We can participate in Jesus' supreme mastery of all time and space—by one simple act

Homily for the Solemnity of Christ the King, 2021

“To him who loves us and has freed us from our sins by his blood,
who has made us into a kingdom, priests for his God and Father,
to him be glory and power forever and ever.  Amen.”

-Rev. 1:5-6


“To him who loves us, and has freed us…who has made us into a kingdom.” These words describe with powerful precision whom and what and why we are celebrating this day.

Whom are we celebrating?  The one who loves us, our King. Our Lord Jesus Christ, the only-begotten Son of the Eternal Father, who in Mary took to himself our human nature, body and soul. And so, because he is one of us, and by nature the greatest of us, he is also by nature our King: the best, the most kind, the most beautiful, and the wisest of men, the One whose glorious face and form all desire to see unveiled in his kingly splendor on high, just as they long for him now, veiled on the altar here below.

What are we celebrating? His kingdom. Christ is King not only as a title: no, he has a real domain, a real territory, a real jurisdiction. It is found wherever human selves, souls, and bodies are found: “on the earth, in the heavens, and under the earth,” that is, here, and in heaven, and in purgatory, and yes, even in hell.

No human being is excluded from his rule. All submit to it, whether willingly, as a sweet yoke and a marvelous, merciful citizenship, or unwillingly, as he converts, corrects and punishes them in his justice. He taught us his subjects this prayer: “Thy kingdom come!” And come it must, and we pray that all enter into it willingly and happily and not under constraint. This kingdom was his constant teaching, the object of every parable and work of mercy, and the pretext for his death, so that even his enemies could not attack him without acknowledging it. And this kingdom is ours, and so we can see…

…why we are celebrating! One word expresses why we rejoice in common on this day: love. Divine charity is the surname the apostle gives to the divine Son. He calls Christ the King the “Son of the Father’s Love!” Conceived by the Holy Spirit, his and the Father’s consubstantial love, born of the Virgin Mary, the mother of Love.

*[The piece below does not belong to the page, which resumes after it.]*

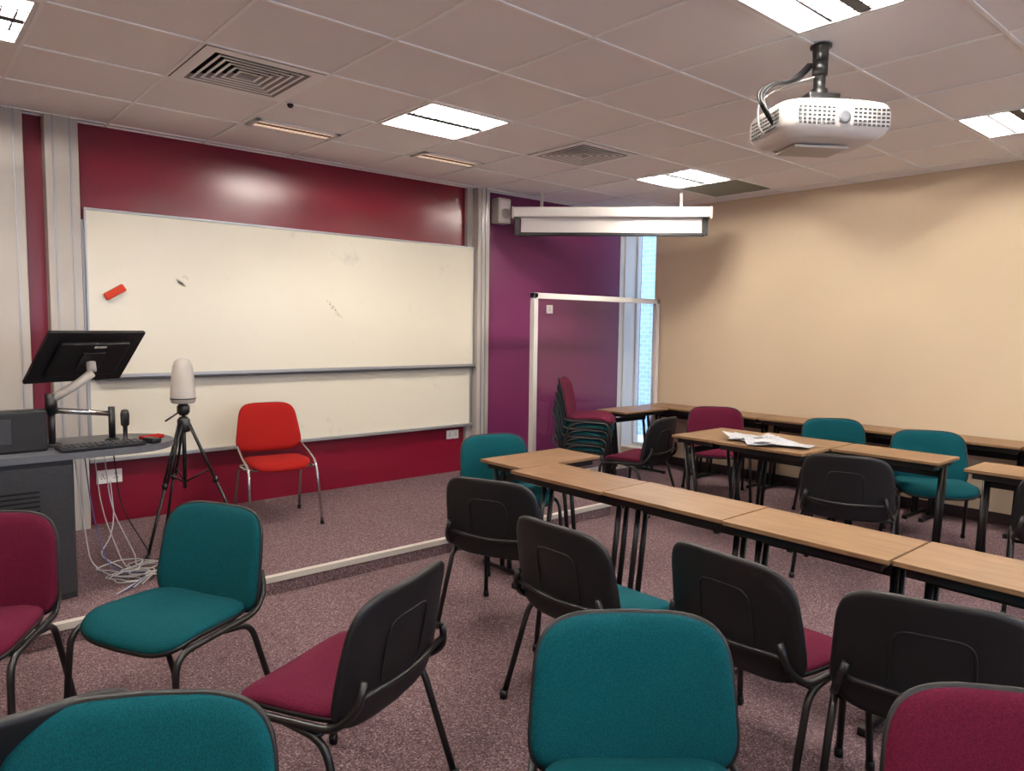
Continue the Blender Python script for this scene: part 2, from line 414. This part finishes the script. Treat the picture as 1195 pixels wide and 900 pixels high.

Love lays hold of what is good, and divine love possesses all good, indeed, is Goodness itself. This goodness is the source of Christ’s kingship, for he holds it not for himself, but solely for us, his brethren and subjects. For it is the nature of the good to give itself. He exists as our King only to pour out on us the gifts of his love. His cross reveals to us that he will even seem to be despoiled of his power in order to inundate us with a shower of charity, as he surrounds us with the mighty arms of his powerful love stretched out from his blood-red throne.

This is so consoling a truth that it is easy to miss its point, for there is more. Our King, by loving us beyond measure, thereby gives us, each of us, a share in his kingship. We too have the power to pour out his love on everyone, “on earth, in heaven, and under the earth.”  By the life of charity, we are united, really, personally, actively to the saints of heaven, to the just and to the poor sinners of earth, and to the holy souls who are being purified in the world to come. At every moment we can exercise this power of the kingdom of the Son of the Father’s Love by a loving thought, word, or deed for one of the saints, for our neighbor here below who is in even the slightest need of anything, and for the souls of the departed who can do nothing to help themselves.

By love, we are the officers, the representatives of our King. But what is more, his apostle calls us coheirs with him, that is, we inherit his kingdom by our works of love, as truly as if we had the same title as he to a throne and a kingdom!

Christ our King, the Son of the Love of the Father, and his kingdom of which we are both subjects and heirs: these are all mighty motives for the most refined and confident kingly desires and loving resolutions in each of our hearts.

But there is one loving resolution I ask of all of you to make today. You see, I, like you, have a share in his kingship, but as your share fills you with hope and expectation, mine fills me with fear, even as I give thanks for it. My share is to be able to act not only with the power of the King of love, but to act in his very person as I do on the altar.

What will be the recompense for using so great a gift? That is a joyful thought! But what will the judgment be for the unworthy one who received it?

Pray for me, that I may receive for the rest of my days a continuous infusion of love proportionate to the gift of my priesthood, and so atone, as the liturgy says ,“for my innumerable sins, offences, and negligences.”

Thus shall I be able to stand before his throne of justice and mercy at the last, and enter in with all of you, beloved coheirs, into the pure bliss and all-pervasive love of that kingdom where the son of Mary lives and reigns, with his Father and their Holy Spirit, world without end. Amen!